Upon implementation of the new standard in fiscal 2019, we made prospective revisions to contract terms with our customers that will result in shortening the initial, non-cancellable term of our multi-year subscriptions to one year for contract periods that begin on or after October 1, 2018. This change will result in annual contractual periods for most of our software subscriptions, the license portion of which will be recognized at the beginning of each annual contract period and the support portion of which will be recognized ratably over the one-year contractual period. As a result, we anticipate one year of subscription revenue will be recognized for each contract each year; however, more of the revenue will be recognized in the quarter that the contract period begins and less will be recognized in the subsequent three quarters of the contract than under ASC 605.

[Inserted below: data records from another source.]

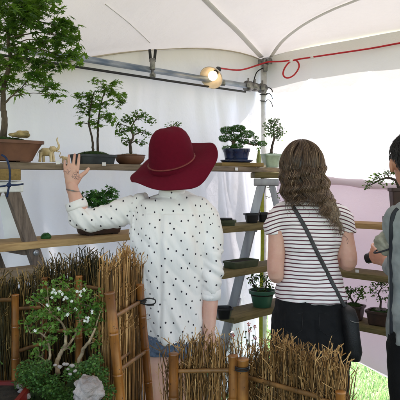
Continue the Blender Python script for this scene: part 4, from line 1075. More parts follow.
#PEOPLE
# ------------------------------------------------------------------ people
from mathutils.bvhtree import BVHTree
def head(bm, c, yaw=0, pitch=0, s=1.0):
    """skull, jaw, nose, lips, ears; looks along +Y before the turn"""
    c = Vector(c); rot = Matrix.Rotation(yaw, 3, 'Z') @ Matrix.Rotation(pitch, 3, 'X')
    def P(x, y, z): return c+rot @ (Vector((x, y, z))*s)
    ellipsoid(bm, P(0, -.008, .025), (.075*s, .094*s, .092*s), rot, 28, 18)
    ellipsoid(bm, P(0, .018, -.03), (.062*s, .072*s, .085*s), rot, 24, 16)
    ellipsoid(bm, P(0, .055, -.085), (.03*s, .028*s, .024*s), rot)
    ellipsoid(bm, P(0, .078, .02), (.045*s, .014*s, .012*s), rot)
    tube(bm, [P(0, .088, .02), P(0, .099, -.012), P(0, .104, -.022)], [.008*s, .011*s, .012*s], 10, n=3, round_cap=True)
    for k in (-1, 1):
        ellipsoid(bm, P(k*.011, .094, -.025), (.008*s, .009*s, .007*s), rot, 10, 8)
        ellipsoid(bm, P(k*.04, .06, -.02), (.022*s, .02*s, .018*s), rot, 12, 8)
        ellipsoid(bm, P(k*.078, -.004, -.01), (.010*s, .019*s, .032*s), rot @ Matrix.Rotation(k*.35, 3, 'Z'), 14, 10)
    ellipsoid(bm, P(0, .086, -.05), (.024*s, .011*s, .006*s), rot, 14, 8); ellipsoid(bm, P(0, .084, -.061), (.02*s, .011*s, .007*s), rot, 14, 8)
    return P
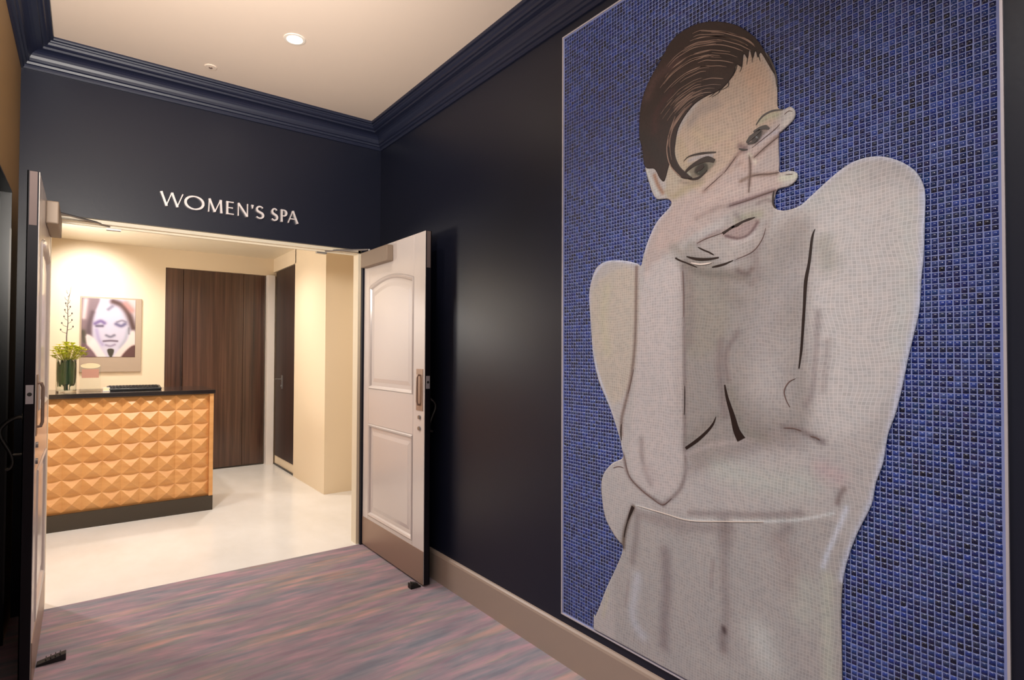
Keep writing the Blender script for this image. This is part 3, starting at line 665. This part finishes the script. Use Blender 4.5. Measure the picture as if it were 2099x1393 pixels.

Under the modified retrospective method, we evaluated each contract that was ongoing on October 1, 2018 as if that contract had been accounted for under ASC 606 from contract inception. Some license revenue related to subscription arrangements that would have been recognized in future periods under current GAAP was recast under ASC 606 as if the revenue had been recognized in prior periods. Under this transition method, we did not adjust historical reported revenue amounts. Instead, the revenue that would have been recognized under this method prior to the adoption date was recorded as an adjustment to accumulated deficit and will not be recognized as revenue in future periods as previously expected. Because license revenue associated with subscription contracts is recognized up front instead of over time under ASC 606, a material portion of our deferred revenue was adjusted to accumulated deficit upon adoption.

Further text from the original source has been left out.